Ateus, graças a Deus: por que até mesmo quem não crê batiza os filhos na Rússia?

Estilo de vida
VICTÓRIA RIABIKOVA
Quase 90% dos russos ortodoxos são batizados. A grande maioria, porém, não o faz por vontade própria.

A russa Ekaterina, de 24 anos, era forçada pelo pai quando criança a frequentar a igreja. Por isso, ela se considera agora ateia. Ela se lembra do batismo da filha como "um acontecimento tedioso e inútil".

"E ainda tive que pagar 3,5 mil rublos (R$ 200)... Teria sido melhor comprar roupas para o bebê", afirma. Depois do batismo ela ainda não passou a acreditar em Deus e, pior, suas relações com os pais deterioraram.

Na Rússia, 86% das pessoas que se dizem ortodoxas fizeram a cerimônia do batismo. Desses, 66% foram batizados por decisão dos pais ou parentes e apenas 20% decidiram por si mesmos seguir a Ortodoxia, de acordo com o Centro de Pesquisas de Opinião Pública da Rússia (VTsIOM, na sigla em russo).

Colocar velas para quem?

“Fui batizada à força aos 13 anos de idade. Era minha avó quem queria, e ela era religiosa.
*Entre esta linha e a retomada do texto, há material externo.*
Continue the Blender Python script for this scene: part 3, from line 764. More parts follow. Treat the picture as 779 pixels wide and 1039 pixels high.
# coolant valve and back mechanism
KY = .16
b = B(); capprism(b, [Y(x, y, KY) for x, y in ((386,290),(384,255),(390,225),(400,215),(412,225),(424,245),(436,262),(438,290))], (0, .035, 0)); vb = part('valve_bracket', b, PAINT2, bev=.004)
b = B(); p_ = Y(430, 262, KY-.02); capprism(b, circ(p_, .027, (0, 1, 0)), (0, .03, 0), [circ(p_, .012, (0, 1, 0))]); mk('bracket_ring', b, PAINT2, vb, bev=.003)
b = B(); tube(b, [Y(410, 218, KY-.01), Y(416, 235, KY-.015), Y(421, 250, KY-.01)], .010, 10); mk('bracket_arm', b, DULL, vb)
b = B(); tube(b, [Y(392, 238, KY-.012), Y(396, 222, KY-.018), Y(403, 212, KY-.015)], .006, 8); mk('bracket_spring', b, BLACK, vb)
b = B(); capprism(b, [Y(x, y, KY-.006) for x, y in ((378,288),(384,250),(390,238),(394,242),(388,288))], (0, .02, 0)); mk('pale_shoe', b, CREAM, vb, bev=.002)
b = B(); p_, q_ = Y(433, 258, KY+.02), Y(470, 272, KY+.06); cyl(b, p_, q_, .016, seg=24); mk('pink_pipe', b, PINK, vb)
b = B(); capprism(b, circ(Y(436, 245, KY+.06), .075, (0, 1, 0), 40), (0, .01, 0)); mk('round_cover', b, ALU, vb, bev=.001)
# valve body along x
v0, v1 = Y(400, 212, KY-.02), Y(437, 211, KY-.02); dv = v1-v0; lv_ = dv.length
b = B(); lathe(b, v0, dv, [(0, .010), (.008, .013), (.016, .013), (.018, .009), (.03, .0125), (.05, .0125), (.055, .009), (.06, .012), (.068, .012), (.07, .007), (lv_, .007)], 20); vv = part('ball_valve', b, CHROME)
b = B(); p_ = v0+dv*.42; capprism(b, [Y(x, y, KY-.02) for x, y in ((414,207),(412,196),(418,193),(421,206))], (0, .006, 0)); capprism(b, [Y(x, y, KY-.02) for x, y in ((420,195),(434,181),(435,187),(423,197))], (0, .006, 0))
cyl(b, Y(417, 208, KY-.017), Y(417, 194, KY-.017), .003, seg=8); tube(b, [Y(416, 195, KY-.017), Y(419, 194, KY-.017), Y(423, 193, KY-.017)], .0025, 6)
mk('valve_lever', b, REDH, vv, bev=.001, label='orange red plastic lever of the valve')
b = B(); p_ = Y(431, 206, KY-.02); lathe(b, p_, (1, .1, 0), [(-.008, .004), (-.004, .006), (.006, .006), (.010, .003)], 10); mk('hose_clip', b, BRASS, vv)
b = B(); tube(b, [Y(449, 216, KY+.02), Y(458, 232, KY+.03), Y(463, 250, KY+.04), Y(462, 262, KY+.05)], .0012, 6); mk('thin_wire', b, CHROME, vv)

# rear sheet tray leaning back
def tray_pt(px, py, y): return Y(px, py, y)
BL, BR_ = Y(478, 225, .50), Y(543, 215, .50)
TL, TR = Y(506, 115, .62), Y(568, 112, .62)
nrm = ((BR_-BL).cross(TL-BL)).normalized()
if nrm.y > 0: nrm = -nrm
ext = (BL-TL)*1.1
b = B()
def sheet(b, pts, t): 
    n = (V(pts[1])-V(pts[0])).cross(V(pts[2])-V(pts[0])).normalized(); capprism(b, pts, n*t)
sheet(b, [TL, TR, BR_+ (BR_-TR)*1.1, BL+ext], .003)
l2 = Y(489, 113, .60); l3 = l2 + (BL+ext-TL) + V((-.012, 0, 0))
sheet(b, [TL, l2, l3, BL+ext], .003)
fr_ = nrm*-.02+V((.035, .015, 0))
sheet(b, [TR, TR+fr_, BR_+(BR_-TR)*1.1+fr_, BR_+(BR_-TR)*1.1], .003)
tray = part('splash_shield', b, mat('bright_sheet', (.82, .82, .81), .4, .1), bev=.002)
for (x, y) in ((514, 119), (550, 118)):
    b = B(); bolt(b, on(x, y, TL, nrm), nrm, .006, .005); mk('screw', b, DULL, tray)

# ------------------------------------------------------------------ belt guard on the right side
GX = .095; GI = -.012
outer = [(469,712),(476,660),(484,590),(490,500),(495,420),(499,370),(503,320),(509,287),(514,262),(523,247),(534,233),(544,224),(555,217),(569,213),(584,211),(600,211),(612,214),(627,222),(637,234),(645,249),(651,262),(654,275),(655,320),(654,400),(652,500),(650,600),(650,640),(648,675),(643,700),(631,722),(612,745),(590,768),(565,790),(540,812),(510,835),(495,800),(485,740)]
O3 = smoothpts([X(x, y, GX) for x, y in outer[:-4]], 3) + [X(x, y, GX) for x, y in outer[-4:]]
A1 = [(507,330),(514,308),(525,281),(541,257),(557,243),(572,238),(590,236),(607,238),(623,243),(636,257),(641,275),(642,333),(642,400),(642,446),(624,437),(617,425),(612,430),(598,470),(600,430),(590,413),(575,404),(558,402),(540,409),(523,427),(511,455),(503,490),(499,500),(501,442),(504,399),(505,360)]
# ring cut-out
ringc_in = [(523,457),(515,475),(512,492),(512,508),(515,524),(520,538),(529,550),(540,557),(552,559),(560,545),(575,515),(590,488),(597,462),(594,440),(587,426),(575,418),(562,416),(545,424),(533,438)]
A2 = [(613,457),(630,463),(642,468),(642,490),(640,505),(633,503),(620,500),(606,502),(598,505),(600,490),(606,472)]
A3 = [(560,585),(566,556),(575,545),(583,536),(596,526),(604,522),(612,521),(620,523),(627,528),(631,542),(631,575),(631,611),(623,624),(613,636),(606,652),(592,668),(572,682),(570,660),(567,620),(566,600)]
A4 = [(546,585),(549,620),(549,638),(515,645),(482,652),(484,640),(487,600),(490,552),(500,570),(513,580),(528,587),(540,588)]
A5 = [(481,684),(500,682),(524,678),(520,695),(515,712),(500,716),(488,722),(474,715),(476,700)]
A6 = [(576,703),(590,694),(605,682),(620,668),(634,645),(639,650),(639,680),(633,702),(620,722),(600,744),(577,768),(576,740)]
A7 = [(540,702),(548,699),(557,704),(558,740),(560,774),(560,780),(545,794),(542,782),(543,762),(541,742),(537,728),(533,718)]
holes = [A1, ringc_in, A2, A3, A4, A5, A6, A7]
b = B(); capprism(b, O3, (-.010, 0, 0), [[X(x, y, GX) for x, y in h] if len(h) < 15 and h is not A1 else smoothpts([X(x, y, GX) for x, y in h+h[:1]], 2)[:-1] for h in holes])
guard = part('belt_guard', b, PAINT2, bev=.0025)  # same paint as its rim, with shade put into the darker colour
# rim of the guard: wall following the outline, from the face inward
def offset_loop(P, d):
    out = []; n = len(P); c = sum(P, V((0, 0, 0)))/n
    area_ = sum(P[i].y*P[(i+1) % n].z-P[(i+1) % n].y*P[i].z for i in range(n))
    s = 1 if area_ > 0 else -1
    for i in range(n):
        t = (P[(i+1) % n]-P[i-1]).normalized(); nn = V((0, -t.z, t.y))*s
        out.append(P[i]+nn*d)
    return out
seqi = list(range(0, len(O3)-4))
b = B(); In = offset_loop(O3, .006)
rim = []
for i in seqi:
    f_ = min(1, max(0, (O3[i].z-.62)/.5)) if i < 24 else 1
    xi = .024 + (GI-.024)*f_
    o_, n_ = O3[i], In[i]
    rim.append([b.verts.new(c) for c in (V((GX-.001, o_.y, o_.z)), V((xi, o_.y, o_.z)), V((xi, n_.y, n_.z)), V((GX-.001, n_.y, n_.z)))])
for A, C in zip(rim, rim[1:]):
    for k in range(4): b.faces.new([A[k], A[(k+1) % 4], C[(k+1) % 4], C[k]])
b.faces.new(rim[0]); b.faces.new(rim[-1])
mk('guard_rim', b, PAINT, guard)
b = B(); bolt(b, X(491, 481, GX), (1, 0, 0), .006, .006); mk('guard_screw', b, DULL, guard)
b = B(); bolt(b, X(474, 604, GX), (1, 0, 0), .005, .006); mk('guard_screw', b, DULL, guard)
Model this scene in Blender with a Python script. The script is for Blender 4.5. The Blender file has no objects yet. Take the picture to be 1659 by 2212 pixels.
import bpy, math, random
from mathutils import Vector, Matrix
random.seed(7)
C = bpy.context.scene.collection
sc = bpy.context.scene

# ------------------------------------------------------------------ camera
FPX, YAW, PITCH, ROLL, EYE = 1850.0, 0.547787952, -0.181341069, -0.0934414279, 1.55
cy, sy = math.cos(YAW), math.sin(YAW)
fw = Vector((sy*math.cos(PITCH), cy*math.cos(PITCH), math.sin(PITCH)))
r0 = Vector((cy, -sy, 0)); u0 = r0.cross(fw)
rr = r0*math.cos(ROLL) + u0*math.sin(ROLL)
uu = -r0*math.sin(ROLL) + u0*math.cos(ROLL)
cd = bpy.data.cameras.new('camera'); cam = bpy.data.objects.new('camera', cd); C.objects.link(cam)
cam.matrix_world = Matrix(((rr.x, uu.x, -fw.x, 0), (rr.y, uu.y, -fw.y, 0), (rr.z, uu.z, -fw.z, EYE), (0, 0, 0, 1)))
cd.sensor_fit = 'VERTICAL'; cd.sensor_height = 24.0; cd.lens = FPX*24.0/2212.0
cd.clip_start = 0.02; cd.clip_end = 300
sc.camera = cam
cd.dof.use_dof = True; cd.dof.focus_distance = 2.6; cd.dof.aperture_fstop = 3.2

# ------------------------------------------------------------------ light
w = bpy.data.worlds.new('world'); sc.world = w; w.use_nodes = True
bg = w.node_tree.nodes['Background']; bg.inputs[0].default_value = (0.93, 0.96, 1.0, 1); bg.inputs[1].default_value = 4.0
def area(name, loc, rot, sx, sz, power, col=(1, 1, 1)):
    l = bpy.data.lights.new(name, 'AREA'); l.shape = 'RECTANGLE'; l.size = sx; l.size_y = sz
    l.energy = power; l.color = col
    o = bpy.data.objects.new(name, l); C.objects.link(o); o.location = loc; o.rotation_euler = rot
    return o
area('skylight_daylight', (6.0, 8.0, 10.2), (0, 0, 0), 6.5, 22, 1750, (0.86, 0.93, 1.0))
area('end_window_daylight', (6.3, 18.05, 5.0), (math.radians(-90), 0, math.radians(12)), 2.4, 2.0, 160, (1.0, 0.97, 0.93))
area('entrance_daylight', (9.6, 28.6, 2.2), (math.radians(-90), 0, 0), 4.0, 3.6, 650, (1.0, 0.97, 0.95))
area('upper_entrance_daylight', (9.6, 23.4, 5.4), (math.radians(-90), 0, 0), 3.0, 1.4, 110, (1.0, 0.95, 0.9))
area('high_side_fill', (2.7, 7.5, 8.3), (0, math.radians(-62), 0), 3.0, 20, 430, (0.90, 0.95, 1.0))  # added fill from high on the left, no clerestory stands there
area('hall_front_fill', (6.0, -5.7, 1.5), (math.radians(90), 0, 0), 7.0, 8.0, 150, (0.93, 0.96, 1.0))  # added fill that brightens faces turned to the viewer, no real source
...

Então eu coloquei uma condição: não queria nenhuma lavagem cerebral, leitura de Bíblia e outras coisas assim, caso contrário não ia”, lembra Liudmila, de 43 anos, moradora de Iaroslavl.

Ela diz que suportou a unção com “asco” e, depois do ritual, “correu para se lavar”. A história se repetiu quando Liudmila deu à luz uma criança com deficiência.

“Minha mãe queria muito rezar por ela e colocar velas na igreja, e se tornou de repente muito devota. Na opinião dela, não era possível orar por uma neta que não tivesse sido batizada. Concordei, mas com a condição de que ela não seria forçada a nada”, diz Liudmila.

Dez anos depois, a criança se recuperou, mas Liudmila não acredita que a religião tenha influenciado.

“Eu fazia isso para agradar meus parentes. Mas a decisão deles eliminou completamente a possibilidade de a criança se desenvolver nesse ramo”, diz.

Sofia, de 30 anos, pensa diferente. “Não acredito em Deus e, por isso, nunca levei o batismo a sério. O batismo do meu filho parecia uma festa como outra qualquer”, diz.

Ela também batizou a criança a pedido dos pais. Segundo eles, só se podia rezar por uma pessoa batizada na igreja. Além disso, eles justificaram que somente uma pessoa nessas condições poderia ter uma missa em caso de funeral.

Medo pela criança e fé nos anjos

A Igreja Ortodoxa Russa não nega que o batismo seja apenas um procedimento formal para alguns pais, segundo o hieromonge Aleksander Mitrofânov.

“É justamente por isto que agora, antes do batismo com os pais e padrinhos, são realizadas conversas de divulgação. Mas é bastante lógico que um dos pais seja religioso e o ouro pelo menos não seja contrário a este ritual. Na verdade, é por isso mesmo que os padrinhos são necessários, pois são pessoas que se comprometem com Deus para ajudar na educação ortodoxa da criança”, explica Mitrofânov.

Religião e patriotismo

Na Rússia, ser ortodoxo passou a ser sinônimo de ser “russo de verdade”. “A ortodoxia significa uma afiliação etno-confessional”, diz Tatiana Koval, professora da Escola Superior de Economia de Moscou. A ortodoxia também corresponde às diretrizes ideológicas e políticas do atual governo.

“Daqueles que se consideram ortodoxos, somente 58% acreditam em Deus, enquanto 16% não acreditam em vida após a morte. Mas 75% dos ortodoxos acreditam em mau-olhado e deterioração, e a maioria trata os ícones como amuletos e sacramentos da igreja, como o batismo, como uma espécie de ritos mágicos. Isto significa uma mistura com o paganismo na Igreja Ortodoxa russa”, diz Koval.